Ein Leben für den „dritten Weg“ endet

Ota Sik, nach dem Prager Frühling emigriert, suchte bis zum Tod nach der Synthese von Sozialismus und Kapitalismus

Ota Sik begann sein politisches Leben als Jungkommunist und Widerstandskämpfer gegen die Nazi-Okkupation der Tschechoslowakei und beendete es am vergangenen Sonntag hochbetagt als Schweizer Bürger und emeritierter Professor an der Wirtschaftshochschule St. Gallen. Zwischen diesen beiden Daten liegt eine jahrzehntelange Suche nach dem „dritten Weg“ zwischen Kapitalismus und praktiziertem Sozialismus. Kein sehr populäres Thema heute.

Der 1919 geborene Sik hatte schon früh die Stagnation in der tschechoslowakischen sozialistischen Ökonomie als Ausdruck einer strukturellen Krise der zentralstaatlichen, bürokratischen Planwirtschaft erkannt. In den 60er-Jahren arbeitete er an einem Umstellungskonzept, das die Betriebe ökonomisch verselbstständigen und ihre Planung auf die Grundlinien der ökonomischen Entwicklung beschränken sollte. Aber im Unterschied zu den „Liberalisierungs“-Bestrebungen vieler seiner Kollegen sah er in der Demokratisierung die Voraussetzung dafür, dass die Reform gelang. Daher seine Annäherung an die Arbeiterselbstverwaltung und – im politischen Bereich – an die Prinzipien des demokratischen Bundesstaates der Tschechen und Slowaken. Im Prager Frühling 1968 wurde er im Kabinett des Reforkommunisten Černik Verantwortlicher für die Wirtschaftsreform. Er war vorsichtig, bremste auch ab und zu angesichts der revolutionären Massenbewegung, gehörte aber nie zur technokratischen Reformerriege. Nach der Besetzung der ČSSR erzwangen die Sowjets seinen Rücktritt. Aller Ämter enthoben und von der Partei ausgeschlossen, emigrierte er in die Schweiz.

Im Gegensatz zu vielen der früheren Reformkommunisten und Drittweglern, die nach 1989 zum Kapitalismus sans phrase konvertierten, blieb Sik seinem Thema, der Humanisierung und Demokratisierung der Wirtschaft, treu. Er experimentierte mit der Idee der Kapitalneutralisierung, mit Modellen der betrieblichen Vermögensbildung, kam so Vorstellungen nahe, wie sie in den 70er- und 80er-Jahren im Milieu der Eurokommunisten, aber auch bei den westdeutschen Grünen kursierten. Dabei verdünnte sich das Postulat gesamtgesellschaftlicher Planung, um schließlich ganz zu verschwinden.
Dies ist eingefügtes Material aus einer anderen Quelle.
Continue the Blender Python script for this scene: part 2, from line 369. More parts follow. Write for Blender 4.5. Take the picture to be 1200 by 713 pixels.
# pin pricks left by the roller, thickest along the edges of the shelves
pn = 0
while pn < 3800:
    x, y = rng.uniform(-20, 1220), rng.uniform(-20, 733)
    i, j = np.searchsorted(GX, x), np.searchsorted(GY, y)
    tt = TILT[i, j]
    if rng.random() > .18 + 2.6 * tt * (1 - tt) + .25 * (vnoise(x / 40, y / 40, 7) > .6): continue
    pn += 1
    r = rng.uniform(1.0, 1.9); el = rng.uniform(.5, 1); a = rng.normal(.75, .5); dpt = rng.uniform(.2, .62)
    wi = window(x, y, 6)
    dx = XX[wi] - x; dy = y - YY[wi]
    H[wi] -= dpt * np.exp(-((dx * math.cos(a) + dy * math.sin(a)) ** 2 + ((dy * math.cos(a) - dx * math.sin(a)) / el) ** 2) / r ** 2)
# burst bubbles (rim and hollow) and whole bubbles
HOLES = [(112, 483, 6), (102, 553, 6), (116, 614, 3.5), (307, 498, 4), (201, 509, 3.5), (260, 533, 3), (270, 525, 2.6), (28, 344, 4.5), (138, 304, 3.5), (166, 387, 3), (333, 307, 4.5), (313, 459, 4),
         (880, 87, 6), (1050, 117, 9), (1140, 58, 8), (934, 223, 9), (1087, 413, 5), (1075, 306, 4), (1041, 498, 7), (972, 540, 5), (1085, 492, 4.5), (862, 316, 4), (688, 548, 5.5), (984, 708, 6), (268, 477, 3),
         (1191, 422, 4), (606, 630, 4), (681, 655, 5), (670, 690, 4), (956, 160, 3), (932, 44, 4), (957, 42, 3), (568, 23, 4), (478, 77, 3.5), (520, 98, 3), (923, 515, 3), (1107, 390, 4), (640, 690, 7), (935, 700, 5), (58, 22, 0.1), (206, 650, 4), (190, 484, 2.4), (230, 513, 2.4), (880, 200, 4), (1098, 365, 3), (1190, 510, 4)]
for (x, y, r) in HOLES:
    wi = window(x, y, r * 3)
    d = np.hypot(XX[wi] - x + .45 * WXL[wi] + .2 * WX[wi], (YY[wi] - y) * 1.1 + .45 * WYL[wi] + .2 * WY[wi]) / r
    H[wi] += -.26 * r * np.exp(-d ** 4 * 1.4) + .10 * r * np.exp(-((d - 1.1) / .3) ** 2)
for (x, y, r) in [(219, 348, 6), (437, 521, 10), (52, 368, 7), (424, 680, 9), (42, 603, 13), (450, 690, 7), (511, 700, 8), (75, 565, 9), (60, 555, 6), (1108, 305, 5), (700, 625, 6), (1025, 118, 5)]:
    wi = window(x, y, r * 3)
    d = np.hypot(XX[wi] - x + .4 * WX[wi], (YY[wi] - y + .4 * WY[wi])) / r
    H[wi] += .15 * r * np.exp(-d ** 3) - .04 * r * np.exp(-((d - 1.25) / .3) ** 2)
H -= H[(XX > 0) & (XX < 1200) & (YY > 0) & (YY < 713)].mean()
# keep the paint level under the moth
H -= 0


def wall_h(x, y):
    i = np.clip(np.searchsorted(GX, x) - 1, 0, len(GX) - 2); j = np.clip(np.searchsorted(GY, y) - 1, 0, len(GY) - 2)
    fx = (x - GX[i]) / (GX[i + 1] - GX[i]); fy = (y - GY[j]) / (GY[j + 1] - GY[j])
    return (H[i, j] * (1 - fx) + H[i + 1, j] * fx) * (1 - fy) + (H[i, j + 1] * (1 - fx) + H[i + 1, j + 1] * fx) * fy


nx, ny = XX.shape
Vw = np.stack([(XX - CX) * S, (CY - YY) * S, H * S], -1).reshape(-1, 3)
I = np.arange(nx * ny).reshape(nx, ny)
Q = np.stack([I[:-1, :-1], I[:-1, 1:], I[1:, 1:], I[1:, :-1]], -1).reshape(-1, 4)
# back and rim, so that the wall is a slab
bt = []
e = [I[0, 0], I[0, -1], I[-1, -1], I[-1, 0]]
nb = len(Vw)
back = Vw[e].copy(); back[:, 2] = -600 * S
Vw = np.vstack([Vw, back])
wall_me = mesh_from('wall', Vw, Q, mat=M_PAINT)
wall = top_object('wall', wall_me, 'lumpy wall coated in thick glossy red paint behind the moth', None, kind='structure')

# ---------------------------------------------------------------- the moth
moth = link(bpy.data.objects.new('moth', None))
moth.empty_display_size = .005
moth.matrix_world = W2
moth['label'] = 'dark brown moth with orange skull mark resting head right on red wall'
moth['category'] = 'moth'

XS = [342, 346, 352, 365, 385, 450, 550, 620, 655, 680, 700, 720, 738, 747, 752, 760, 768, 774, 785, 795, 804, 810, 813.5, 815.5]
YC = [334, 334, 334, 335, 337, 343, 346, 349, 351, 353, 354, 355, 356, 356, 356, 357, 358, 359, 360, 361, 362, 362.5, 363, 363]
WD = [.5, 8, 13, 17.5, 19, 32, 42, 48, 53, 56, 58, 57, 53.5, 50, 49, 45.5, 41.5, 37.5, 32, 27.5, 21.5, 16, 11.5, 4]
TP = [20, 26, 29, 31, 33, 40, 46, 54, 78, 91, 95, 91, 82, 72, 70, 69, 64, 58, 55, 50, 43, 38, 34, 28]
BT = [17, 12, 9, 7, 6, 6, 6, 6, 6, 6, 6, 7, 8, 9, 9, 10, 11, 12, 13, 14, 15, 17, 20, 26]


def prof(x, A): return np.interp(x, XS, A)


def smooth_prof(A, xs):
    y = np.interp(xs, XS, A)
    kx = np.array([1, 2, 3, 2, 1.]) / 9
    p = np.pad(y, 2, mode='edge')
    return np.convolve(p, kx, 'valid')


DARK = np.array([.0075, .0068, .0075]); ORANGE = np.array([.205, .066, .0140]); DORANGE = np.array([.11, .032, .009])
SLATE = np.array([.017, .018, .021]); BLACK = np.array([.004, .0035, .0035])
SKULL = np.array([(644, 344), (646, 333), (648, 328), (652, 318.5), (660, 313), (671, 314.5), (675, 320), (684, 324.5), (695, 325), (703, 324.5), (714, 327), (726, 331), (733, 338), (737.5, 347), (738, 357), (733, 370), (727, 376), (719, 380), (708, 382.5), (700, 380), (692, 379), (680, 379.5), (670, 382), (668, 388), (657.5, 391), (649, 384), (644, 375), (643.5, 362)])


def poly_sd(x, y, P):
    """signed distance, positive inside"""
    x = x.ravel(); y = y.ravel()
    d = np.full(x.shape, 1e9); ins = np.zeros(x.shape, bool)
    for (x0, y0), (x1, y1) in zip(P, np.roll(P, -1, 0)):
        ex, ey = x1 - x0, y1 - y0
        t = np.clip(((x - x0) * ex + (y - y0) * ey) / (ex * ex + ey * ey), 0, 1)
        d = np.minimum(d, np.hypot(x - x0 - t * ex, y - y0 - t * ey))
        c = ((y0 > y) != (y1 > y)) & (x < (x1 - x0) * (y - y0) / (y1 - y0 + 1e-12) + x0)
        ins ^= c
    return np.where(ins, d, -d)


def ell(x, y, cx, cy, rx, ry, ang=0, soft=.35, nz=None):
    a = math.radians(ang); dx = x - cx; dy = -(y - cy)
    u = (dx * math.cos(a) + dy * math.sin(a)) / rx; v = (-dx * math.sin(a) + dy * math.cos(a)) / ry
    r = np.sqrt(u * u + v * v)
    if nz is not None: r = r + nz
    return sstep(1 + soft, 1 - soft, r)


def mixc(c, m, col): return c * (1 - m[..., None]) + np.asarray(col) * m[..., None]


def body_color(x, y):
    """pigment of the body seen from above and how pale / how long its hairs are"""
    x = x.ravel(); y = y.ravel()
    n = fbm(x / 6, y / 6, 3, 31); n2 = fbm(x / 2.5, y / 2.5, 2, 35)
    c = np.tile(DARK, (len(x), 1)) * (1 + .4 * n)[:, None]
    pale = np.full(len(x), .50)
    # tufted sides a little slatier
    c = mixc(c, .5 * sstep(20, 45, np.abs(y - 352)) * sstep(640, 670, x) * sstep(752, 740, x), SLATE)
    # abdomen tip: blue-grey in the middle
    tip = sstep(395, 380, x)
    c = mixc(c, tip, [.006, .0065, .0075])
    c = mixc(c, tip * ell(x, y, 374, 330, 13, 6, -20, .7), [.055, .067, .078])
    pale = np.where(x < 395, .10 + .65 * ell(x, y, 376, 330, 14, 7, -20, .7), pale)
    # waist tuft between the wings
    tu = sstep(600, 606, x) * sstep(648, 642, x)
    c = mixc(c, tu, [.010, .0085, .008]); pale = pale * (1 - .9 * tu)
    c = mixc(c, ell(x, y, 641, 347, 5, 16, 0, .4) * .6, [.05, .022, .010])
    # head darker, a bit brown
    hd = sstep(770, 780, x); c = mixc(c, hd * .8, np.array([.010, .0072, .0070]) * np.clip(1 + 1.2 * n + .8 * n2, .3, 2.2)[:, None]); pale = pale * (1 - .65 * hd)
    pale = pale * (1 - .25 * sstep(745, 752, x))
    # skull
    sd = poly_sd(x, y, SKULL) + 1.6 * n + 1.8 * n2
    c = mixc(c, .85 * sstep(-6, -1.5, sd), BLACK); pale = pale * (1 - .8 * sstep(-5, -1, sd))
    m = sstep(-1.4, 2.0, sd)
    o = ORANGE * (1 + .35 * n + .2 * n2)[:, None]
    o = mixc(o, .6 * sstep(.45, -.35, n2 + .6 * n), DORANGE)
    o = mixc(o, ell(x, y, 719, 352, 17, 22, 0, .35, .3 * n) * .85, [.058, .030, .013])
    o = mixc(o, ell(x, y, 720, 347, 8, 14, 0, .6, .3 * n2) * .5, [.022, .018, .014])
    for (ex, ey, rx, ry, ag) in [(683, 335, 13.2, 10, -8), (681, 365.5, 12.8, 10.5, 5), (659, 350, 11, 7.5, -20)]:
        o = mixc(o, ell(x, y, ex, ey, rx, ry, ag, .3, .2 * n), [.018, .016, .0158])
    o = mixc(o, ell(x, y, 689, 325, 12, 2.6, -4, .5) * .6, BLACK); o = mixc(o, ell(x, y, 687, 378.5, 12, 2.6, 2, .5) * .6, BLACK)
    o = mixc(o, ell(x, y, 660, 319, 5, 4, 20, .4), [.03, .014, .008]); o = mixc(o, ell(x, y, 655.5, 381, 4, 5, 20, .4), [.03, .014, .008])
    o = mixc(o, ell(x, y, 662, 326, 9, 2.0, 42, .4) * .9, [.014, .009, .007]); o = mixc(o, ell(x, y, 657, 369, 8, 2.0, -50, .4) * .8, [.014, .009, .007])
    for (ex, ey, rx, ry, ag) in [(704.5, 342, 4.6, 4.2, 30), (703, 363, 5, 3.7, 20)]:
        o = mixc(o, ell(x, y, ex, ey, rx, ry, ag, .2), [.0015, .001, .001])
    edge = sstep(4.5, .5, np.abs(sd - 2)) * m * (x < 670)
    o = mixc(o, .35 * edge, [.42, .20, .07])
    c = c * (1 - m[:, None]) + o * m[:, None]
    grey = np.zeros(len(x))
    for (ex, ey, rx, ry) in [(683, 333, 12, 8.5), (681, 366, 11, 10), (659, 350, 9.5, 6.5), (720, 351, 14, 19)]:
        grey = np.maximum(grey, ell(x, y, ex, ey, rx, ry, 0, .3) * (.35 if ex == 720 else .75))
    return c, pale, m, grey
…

Sik riet nach 1990 für die Tschechoslowakei zu einer schrittweisen Umstellung Richtung Markt, fand zunächst auch Unterstützung, wurde aber zuletzt von seinem alten Widersacher, dem Technokraten Václav Klaus, beiseite geschoben.

War der „dritte Weg“ unterm Realsozialismus nur eine Übergangsform? War das Äußerste, was schließlich später unter den Bedingungen der Demokratie erreicht werden konnte, ein „Kapitalismus mit menschlichem Gesicht“? Dem wird Sik am Ende seines Lebens wohl zugestimmt haben. Kein Wunder, wo die Verteidigung der sozialen Marktwirtschaft des „rheinischen“ Kapitalismus heute schon als utopisches Unterfangen gilt.